Commons standards committee chair Chris Bryant manages to combine condemning the Tories with familiar self-congratulatory drivel about the supposed integrity of British politics. “It’s not what we do in this country, it’s what they do in Russia.”

This is palpable nonsense. As Italian investigative journalist Roberto Saviano, who spent over a decade exposing the crimes of the mafia, pointed out back in 2016, Britain has some claim to be the most corrupt country in the world, because of the huge role of the City of London in facilitating tax evasion and money-laundering worldwide. 

Few other states have outsourced the actual drafting of legislation to companies that might profit from it, in the way parts of Andrew Lansley’s Health and Social Care Bill 2012 were written by consultants McKinsey.

The depth of anger over the Paterson affair is a reminder that Parliament has not redeemed itself in the public eye since the expenses scandal of 2009.

Quite the opposite.

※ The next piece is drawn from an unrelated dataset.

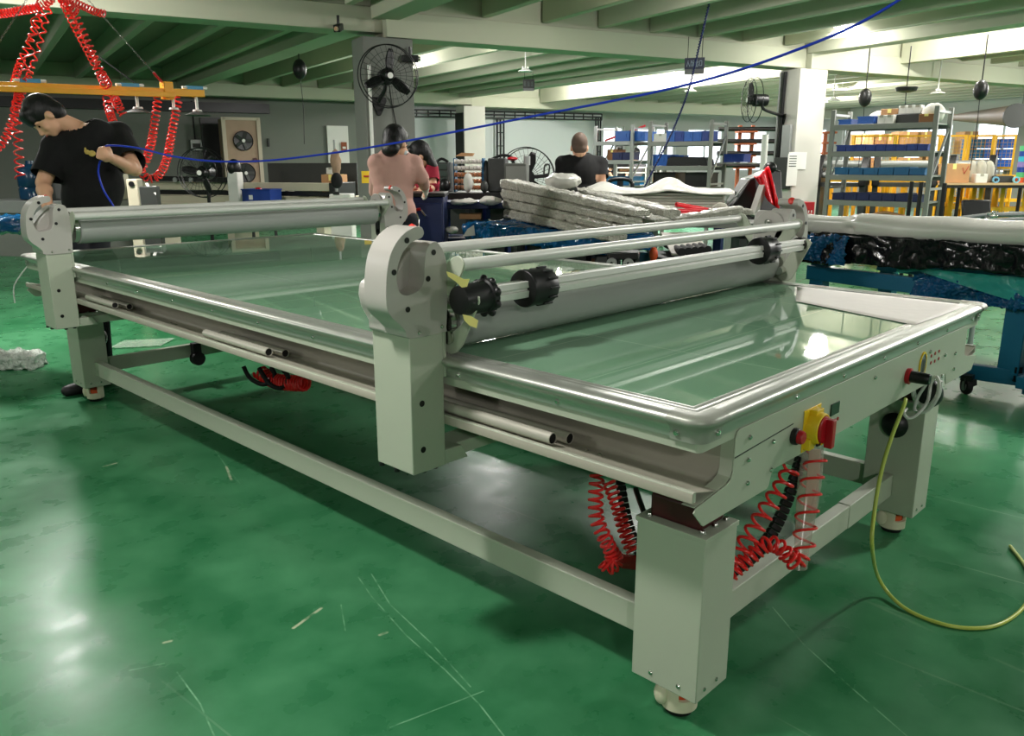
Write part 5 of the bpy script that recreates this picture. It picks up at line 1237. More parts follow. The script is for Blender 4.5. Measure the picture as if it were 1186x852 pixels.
G_CHU = [(0, 1, 0, -1), (-.7, .8, -.7, .1), (.7, .8, .7, .1), (-.7, .1, .7, .1), (-.9, -.2, -.9, -1), (.9, -.2, .9, -1), (-.9, -1, .9, -1)]
G_KOU = [(-.7, .8, .7, .8), (.7, .8, .7, -.8), (.7, -.8, -.7, -.8), (-.7, -.8, -.7, .8)]
G_XIAN = [(-.9, .9, -.9, -.9), (-.5, .9, -.5, -.9), (-.1, .9, .9, .9), (.3, .9, .3, -.9), (-.1, 0, .9, 0), (-.2, -.9, .9, -.9)]
sign(atd(804.5, 73.5, 10.2), .245, .135, .06, M_SIGN, M_LETTER, [G_REN, G_YUAN, G_CHU, G_KOU], 'navy hanging sign with four pale characters, crossed by the blue cord', (FH+SR*.35))
sign(atd(612.3, 97, 14.2), .20, .15, .04, M_SIGN2, M_LETTER2, [G_XIAN, G_YUAN, G_CHU], 'small dark hanging sign below the dish lamp', (FH))
for (u, v, d, lab) in ((608.5, 83, 12.5, 'white dish lamp just above the small dark sign'), (965, 117, 14, 'small white lamp near the top of the papered column'), (1086, 108.5, 13, 'small white lamp between the hanging reels at the right'), (800, 106, 15.5, 'small white lamp below the bright beam')):
    P_ = atd(u, v, d); t = thing('pendant_lamp', lab, 'lamp', P_); r = .17 if d < 10 else .11
    MB().lathe([(.03, .05), (.04, .045), (r, .012), (r, .0), (r*.9, 0), (.04, .03)], P_, (0, 0, 1), 28).build('lamp_shade', M_LAMP, t)
    for s in (-1, 1): MB().cyl(P_+RA*s*.045+ZU*.03, P_+RA*s*.045+ZU*.075, .014).build('lamp_bulb', M_LAMP, t)
    MB().cyl(P_+ZU*.04, Vector((P_.x, P_.y, 3.0)), .010).build('lamp_stem', M_LAMP, t)
# -------------------------------------------------------------- truss on back wall
M_TRUSS = mat('black_truss', (26, 28, 28), .5)
def truss(A_, B_, w, lab, name='lattice_truss'):
    d = (B_-A_); L = d.length; d.normalize(); s = (d.cross(RB)).normalized(); t = thing(name, lab, 'truss', A_)
    for k_ in (-1, 0, 1): MB().bar(A_+s*w/2*k_, B_+s*w/2*k_, .035).build('chord', M_TRUSS, t)
    n = int(L/.30)
    for i in range(n+1): MB().bar(A_+d*L*i/n-s*w/2, A_+d*L*i/n+s*w/2, .025).build('rung', M_TRUSS, t)
P_ = lambda u, v: CAMP+ray(u, v)*((18.45-CAMP.dot(RB))/ray(u, v).dot(RB))
truss(P_(469, 130.5), P_(697, 135.5), .16, 'long level black lattice truss along the top of the pale panel wall')
truss(Vector((P_(579.5, 190).x, P_(579.5, 190).y, .05)), P_(579.5, 138), .20, 'upright black lattice truss on the pale panel wall')
truss(Vector((P_(693, 190).x, P_(693, 190).y, .05)), P_(693, 136), .16, 'upright black lattice truss at the right end of the panel wall')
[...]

In recent years its tortuous efforts to overrule the will of the majority on Brexit and the sordid spectacle of vicious infighting in the Corbyn years have left Westminster lower than ever in popular esteem. 

And Brexit and Corbynism themselves were indications that the mutinous feeling engendered by scandals like that over MPs’ expenses (but also by the bankers’ crash, the exposure of government lies over Iraq, the Panama Papers and more) is still with us. 

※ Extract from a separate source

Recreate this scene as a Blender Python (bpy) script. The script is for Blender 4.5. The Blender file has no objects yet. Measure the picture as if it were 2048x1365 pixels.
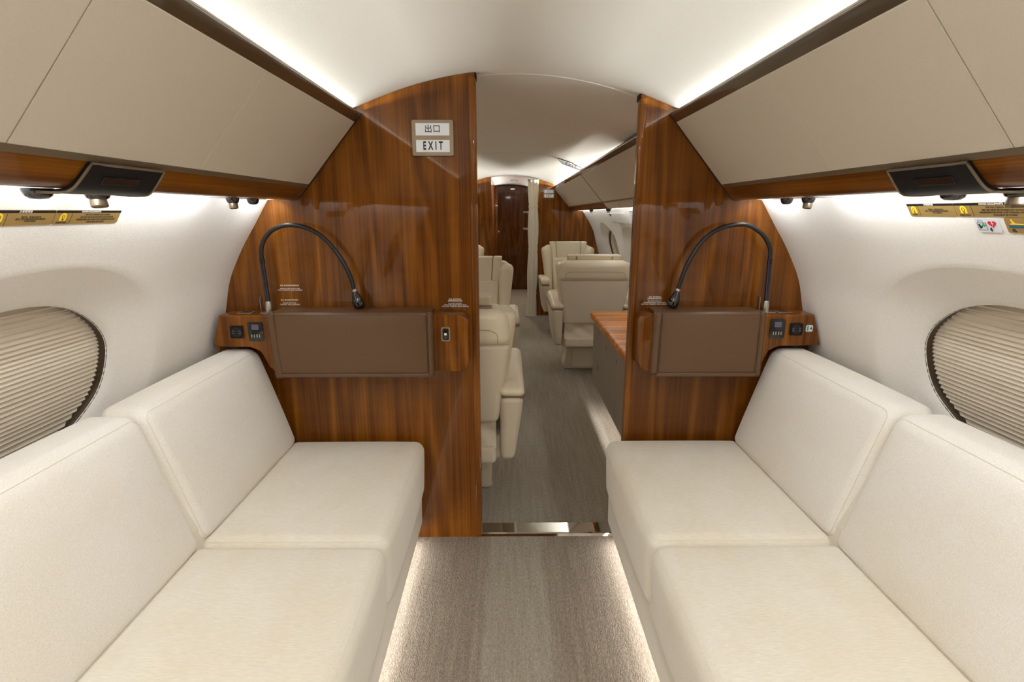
import bpy, bmesh, math, random
from mathutils import Vector, Matrix
random.seed(7)
S = bpy.context.scene
COL = S.collection
PI = math.pi

# ------------------------------------------------------------------ camera, world, light, exposure
cam_d = bpy.data.cameras.new('camera'); cam = bpy.data.objects.new('camera', cam_d); COL.objects.link(cam)
cam_d.sensor_width = 36.0; cam_d.lens = 36.0*1080/2048; cam_d.clip_start = 0.02
cam.location = (-0.03, 0.0, 1.36)
cam.rotation_euler = (PI/2 - math.radians(13.511), 0, -math.radians(0.464))
S.camera = cam
w = bpy.data.worlds.new('world'); S.world = w; w.use_nodes = True
w.node_tree.nodes['Background'].inputs[0].default_value = (0.5, 0.5, 0.5, 1)
w.node_tree.nodes['Background'].inputs[1].default_value = 0.02
S.view_settings.view_transform = 'Standard'; S.view_settings.look = 'None'
S.view_settings.gamma = 1.0; S.view_settings.use_curve_mapping = False
S.view_settings.exposure = 0.3
S.cycles.use_denoising = True
S.cycles.max_bounces = 14; S.cycles.diffuse_bounces = 8; S.cycles.glossy_bounces = 6
S.cycles.sample_clamp_indirect = 6.0
S.cycles.caustics_reflective = False; S.cycles.caustics_refractive = False

def strip_light(name, x, z, y0, y1, dirx, dirz, watts, color, width=0.02, spread=180):
    """an LED tape running along the cabin, shining across it"""
    d = bpy.data.lights.new(name, 'AREA'); d.shape = 'RECTANGLE'; d.size = y1-y0; d.size_y = width
    d.energy = watts; d.color = color; d.spread = math.radians(spread)
    o = bpy.data.objects.new(name, d); COL.objects.link(o)
    dv = Vector((dirx, 0, dirz)).normalized(); zx = -dv; xx = Vector((0, 1, 0)); yx = zx.cross(xx)
    m = Matrix((xx, yx, zx)).transposed().to_4x4(); m.translation = (x, (y0+y1)/2, z)
    o.matrix_world = m
    return o
LED = (.965, 1.0, .985); LED2 = (1.0, .985, .93); COOL = (0.93, 0.97, 1.0); NEUT = (1.0, 0.97, 0.93); WARM = (1.0, 0.9, 0.78); PINK = (1.0, 0.985, 0.965)
for s in (-1, 1):
    strip_light('cove_light', s*.632, 1.682, -2.15, 2.03, -s*1.0, .04, 18, LED, .012, 112)
    strip_light('cove_light', s*.632, 1.655, 2.12, 7.1, -s*1.0, .04, 42, LED2, .012, 112)
    strip_light('wall_wash_light', s*.868, 1.398, -2.15, 2.04, s*.45, -.9, 6, COOL, .03)
    strip_light('wall_wash_light', s*.868, 1.388, 2.12, 7.1, s*.45, -.9, 6, COOL, .03)
    strip_light('passage_cove_light', .10+s*.30, 1.66, 7.3, 9.4, -s*.5, .85, 2.2, NEUT, .02)
    strip_light('divan_toe_light', s*.428, .042, 0.0, 2.02, -s*.75, -.66, 2.1, PINK, .010)
strip_light('credenza_toe_light', .578, .250, 2.2, 3.55, .12, -1.0, 2.6, PINK, .008)

def lamp_light(name, x, y, z, watts, size, color):
    d = bpy.data.lights.new(name, 'AREA'); d.shape = 'DISK'; d.size = size; d.energy = watts; d.color = color
    o = bpy.data.objects.new(name, d); COL.objects.link(o); o.location = (x, y, z); return o
FILL_LAMPS = [(0, .62, 1.8385), (0, -.30, 1.8385), (0, -1.22, 1.8385)]      # unseen headliner lamps, added to brighten the divans
for q in FILL_LAMPS: lamp_light('fill_lamp_light', q[0], q[1], q[2]-.012, 4.0, .16, (1.0, .99, .98))
lamp_light('passage_lamp_light', .07, 8.3, 1.782, 8, .08, WARM)
# ------------------------------------------------------------------ materials
def mat(name, color=(.8,.8,.8), rough=.5, metal=0.0, spec=.5, coat=0.0, emit=None, estr=0.0):
    m = bpy.data.materials.new(name); m.use_nodes = True
    b = m.node_tree.nodes['Principled BSDF']
    b.inputs['Base Color'].default_value = (*color, 1); b.inputs['Roughness'].default_value = rough
    b.inputs['Metallic'].default_value = metal; b.inputs['Specular IOR Level'].default_value = spec
    b.inputs['Coat Weight'].default_value = coat; b.inputs['Coat Roughness'].default_value = .03
    if emit:
        b.inputs['Emission Color'].default_value = (*emit, 1); b.inputs['Emission Strength'].default_value = estr
    return m
class NT:
    def __init__(s, m):
        s.t = m.node_tree; s.b = s.t.nodes['Principled BSDF']
    def n(s, typ, **kw):
        x = s.t.nodes.new(typ)
        for k, v in kw.items():
            if k in x.inputs.keys() if isinstance(k, str) else False: x.inputs[k].default_value = v
            else: setattr(x, k, v)
        return x
    def l(s, a, b): s.t.links.new(a, b)
    def coords(s, scale=(1,1,1), rot=(0,0,0), loc=(0,0,0)):
        tc = s.n('ShaderNodeTexCoord'); mp = s.n('ShaderNodeMapping')
        mp.inputs['Scale'].default_value = scale; mp.inputs['Rotation'].default_value = rot; mp.inputs['Location'].default_value = loc
        s.l(tc.outputs['Object'], mp.inputs['Vector']); return mp.outputs['Vector']
    def noise(s, vec, scale=1, detail=2, rough=.5, dist=0.0):
        x = s.n('ShaderNodeTexNoise'); x.inputs['Scale'].default_value = scale; x.inputs['Detail'].default_value = detail
        x.inputs['Roughness'].default_value = rough; x.inputs['Distortion'].default_value = dist
        s.l(vec, x.inputs['Vector']); return x.outputs['Fac']
    def math(s, op, a, b=None, clamp=False):
        x = s.n('ShaderNodeMath', operation=op); x.use_clamp = clamp
        for i, v in enumerate((a, b)):
            if v is None: continue
            if isinstance(v, (int, float)): x.inputs[i].default_value = v
            else: s.l(v, x.inputs[i])
        return x.outputs[0]
    def ramp(s, fac, stops, interp='LINEAR'):
        x = s.n('ShaderNodeValToRGB'); e = x.color_ramp.elements; x.color_ramp.interpolation = interp
        while len(e) < len(stops): e.new(.5)
        for i, (p, c) in enumerate(stops): e[i].position = p; e[i].color = (*c, 1)
        s.l(fac, x.inputs['Fac']); return x.outputs['Color']
    def mix(s, fac, a, b, mode='MIX'):
        x = s.n('ShaderNodeMix', data_type='RGBA', blend_type=mode)
        for k, v in ((0, fac), (6, a), (7, b)):
            if isinstance(v, (int, float)): x.inputs[k].default_value = v
            elif isinstance(v, tuple): x.inputs[k].default_value = (*v, 1)
            else: s.l(v, x.inputs[k])
        return x.outputs[2]
    def bump(s, h, strength=.2, dist=.002):
        x = s.n('ShaderNodeBump'); x.inputs['Strength'].default_value = strength; x.inputs['Distance'].default_value = dist
        s.l(h, x.inputs['Height']); s.l(x.outputs['Normal'], s.b.inputs['Normal'])

def walnut(name, axis='z', bright=1.0, seed=0.0, freq=1.0, rough=.35, tint=None):
    """lacquered walnut veneer, grain along one axis, with cathedral figure"""
    m = mat(name, rough=rough, coat=1.0); t = NT(m)
    t.b.inputs['Specular IOR Level'].default_value = .12; t.b.inputs['Coat Weight'].default_value = .55
    along, ac, fine = .22, 2.0*freq, 190.0
    def sc(a, b): return {'z': (b, b, a), 'y': (b, a, b), 'x': (a, b, b)}[axis]
    v1 = t.coords(sc(along, ac), loc=(seed, seed*1.7, seed*.6))
    big = t.noise(v1, 1.5, 3, .5, .2)
    rings = t.math('ADD', t.math('MULTIPLY', t.math('SINE', t.math('MULTIPLY', big, 70.0*freq)), .5), .5)
    v2 = t.coords(sc(1.2, fine), loc=(seed, 0, seed))
    fineg = t.noise(v2, 1.0, 4, .65)
    v3 = t.coords(sc(.30, 38), loc=(seed*2, seed, 0))
    mid = t.noise(v3, 1.0, 3, .6)
    v5 = t.coords(sc(30, 6), loc=(seed, 0, 0)); curl = t.noise(v5, 1.0, 1)
    f = t.math('ADD', t.math('MULTIPLY', t.math('POWER', rings, 1.4), .13), t.math('ADD', t.math('MULTIPLY', fineg, .40), t.math('ADD', t.math('MULTIPLY', mid, .34), t.math('MULTIPLY', curl, .06))))
    k = bright
    c = t.ramp(f, [(.28, (.085*k, .024*k, .0025*k)), (.40, (.178*k, .055*k, .0045*k)), (.49, (.250*k, .081*k, .0070*k)), (.62, (.36*k, .130*k, .013*k))])
    v4 = t.coords(sc(.5, 1.3), loc=(0, seed, seed)); blot = t.noise(v4, 1.2, 2)
    c = t.mix(t.ramp(blot, [(.35, (.0,)*3), (.7, (.5,)*3)]), c, t.mix(1.0, c, (.55, .48, .42), 'MULTIPLY'))
    if tint: c = t.mix(1.0, c, tint, 'MULTIPLY')
    t.l(c, t.b.inputs['Base Color'])
    return m
def fabric(name, color, amp=.10, scale=(420, 120, 420), bump=.25, rough=.9, dist=.0012, stain=None, sheen=.3):
    m = mat(name, color, rough, spec=.2); t = NT(m)
    t.b.inputs['Sheen Weight'].default_value = sheen
    n1 = t.noise(t.coords(scale), 1, 2, .6); n2 = t.noise(t.coords((5, 3, 5)), 1, 3, .6)
    c = t.mix(t.ramp(n1, [(.3, (0,)*3), (.7, (1,)*3)]), tuple(x*(1-amp) for x in color), tuple(min(1, x*(1+amp*.6)) for x in color))
    if stain:
        c = t.mix(t.ramp(n2, [(.42, (0,)*3), (.72, (.55,)*3)]), c, t.mix(1.0, c, stain, 'MULTIPLY'))
    t.l(c, t.b.inputs['Base Color']); t.bump(n1, bump, dist)
    return m
def leather(name, color, rough=.42, bump=.06, spec=.45):
    m = mat(name, color, rough, spec=spec); t = NT(m)
    v = t.n('ShaderNodeTexVoronoi'); v.inputs['Scale'].default_value = 420; t.l(t.coords(), v.inputs['Vector'])
    n = t.noise(t.coords((3, 3, 3)), 1, 3)
    c = t.mix(n, tuple(x*.93 for x in color), tuple(min(1, x*1.05) for x in color))
    t.l(c, t.b.inputs['Base Color']); t.bump(v.outputs['Distance'], bump, .0008)
    return m
M = {}
M['wood'] = walnut('walnut_vertical', 'z', .86, 0.0)
M['wood_b'] = walnut('walnut_vertical_second', 'z', .86, 5.3)
M['wood_far'] = walnut('walnut_far', 'z', .95, 9.1)
M['wood_door'] = walnut('walnut_dark_door', 'z', .40, 3.1)
M['wood_edge'] = walnut('walnut_edge', 'z', .9, 2.0, .6)
M['wood_y'] = walnut('walnut_lengthwise', 'y', .72, 4.0, .8)
M['wood_x'] = walnut('walnut_crosswise', 'x', 2.5, 6.0, .9, tint=(1.0, .98, .5)); M['wood_x'].node_tree.nodes['Principled BSDF'].inputs['Coat Weight'].default_value = .35
M['wood_rail'] = mat('rail_dark_lacquer', (.072, .048, .027), .3, coat=1.0)
M['fabric'] = fabric('ivory_chenille', (.795, .748, .645), .075, (50, 420, 300), .4, .92, .0012, (.92, .85, .71))
M['fabric_back'] = fabric('ivory_chenille_back', (.84, .805, .74), .08, (420, 300, 300), .4, .92, .0012, (.96, .91, .81))
M['piping'] = mat('ivory_piping', (.76, .71, .61), .9)
M['headliner'] = fabric('headliner_vinyl', (.80, .775, .72), .03, (300, 300, 300), .15, .75, .001, None, 0.0)
M['sidewall'] = fabric('sidewall_cloth', (.82, .785, .735), .05, (260, 160, 260), .3, .85, .001, None, .1)
M['bin'] = fabric('bin_leather', (.625, .552, .455), .03, (350, 350, 350), .12, .55, .0008, None, 0.0)
M['bin_edge'] = mat('bin_core', (.5, .46, .4), .8)
M['bronze'] = mat('brushed_bronze', (.25, .19, .125), .38, .6)
M['bronze_dark'] = mat('dark_bronze', (.11, .08, .055), .35, .8)
M['gold'] = mat('satin_brass', (.36, .28, .19), .4, .6)
M['nickel'] = mat('brushed_nickel', (.55, .52, .47), .3, 1.0)
M['chrome'] = mat('polished_steel', (.78, .77, .75), .04, 1.0)
M['black'] = mat('black_plastic', (.010, .010, .011), .35)
M['black_gloss'] = mat('black_gloss', (.006, .006, .007), .1, coat=.6)
M['black_matte'] = mat('black_matte', (.008, .008, .009), .5, spec=.25)
M['pole_blue'] = mat('dark_blue_tube', (.007, .009, .024), .22, coat=.6)
M['leather_brown'] = leather('brown_leather', (.128, .066, .030), .36)
M['stitch'] = mat('brown_stitch', (.08, .045, .024), .7)
M['leather_cream'] = leather('cream_leather', (.72, .63, .46), .40)
M['leather_shell'] = leather('cream_leather_shell', (.64, .555, .42), .48)
M['cream_seam'] = mat('cream_seam', (.36, .30, .21), .7)
M['laminate'] = fabric('taupe_laminate', (.30, .245, .185), .10, (60, 60, 500), .1, .45, .0006, None, 0.0)
M['white_sign'] = mat('sign_white', (.80, .82, .85), .35, emit=(.85, .88, 1.0), estr=.10)
M['ink'] = mat('dark_ink', (.03, .018, .014), .6)
M['ink_grey'] = mat('grey_ink', (.16, .16, .16), .6)
M['white_ink'] = mat('white_ink', (.80, .79, .76), .6)
M['placard_gold'] = mat('placard_gold', (.40, .26, .085), .38, .35)
M['placard_yellow'] = mat('placard_yellow', (.90, .58, .02), .5)
M['placard_white'] = mat('placard_white', (.68, .69, .72), .35)
M['red'] = mat('red_ink', (.65, .03, .03), .5)
M['green'] = mat('green_ink', (.02, .38, .16), .5)
M['navy'] = mat('navy_ink', (.03, .10, .17), .5)
M['screen'] = mat('small_display', (.07, .065, .09), .15, emit=(.35, .3, .45), estr=.08)
M['slot'] = mat('dark_display', (.022, .010, .008), .2)
M['lens'] = mat('light_lens', (.9, .9, .9), .5, emit=(.95, .98, 1.0), estr=2.2)
M['shade'] = fabric('pleated_shade', (.80, .71, .58), .03, (30, 4, 30), .0, .8, .001, None, 0.0)
M['curtain'] = fabric('curtain_cloth', (.74, .68, .55), .05, (200, 200, 60), .2, .9, .001, None, .2)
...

Tories exploited it in 2019 to win an election by posing as the champions of the popular vote. But this week’s U-turn will remind Boris Johnson that the Brexit election did not indicate any particular enthusiasm for the Conservatives and that their dominance can easily come unstuck.

Labour can make use of that — but only if it recognises that it is the whole Establishment, not just the Tory Party, which is the focus of public resentment. 

Restoring faith in Parliament will take a democratic revolution — one to which Starmer, with his determination to further privilege the Parliamentary Labour Party in leadership elections and shield MPs from reselection, appears resolutely opposed.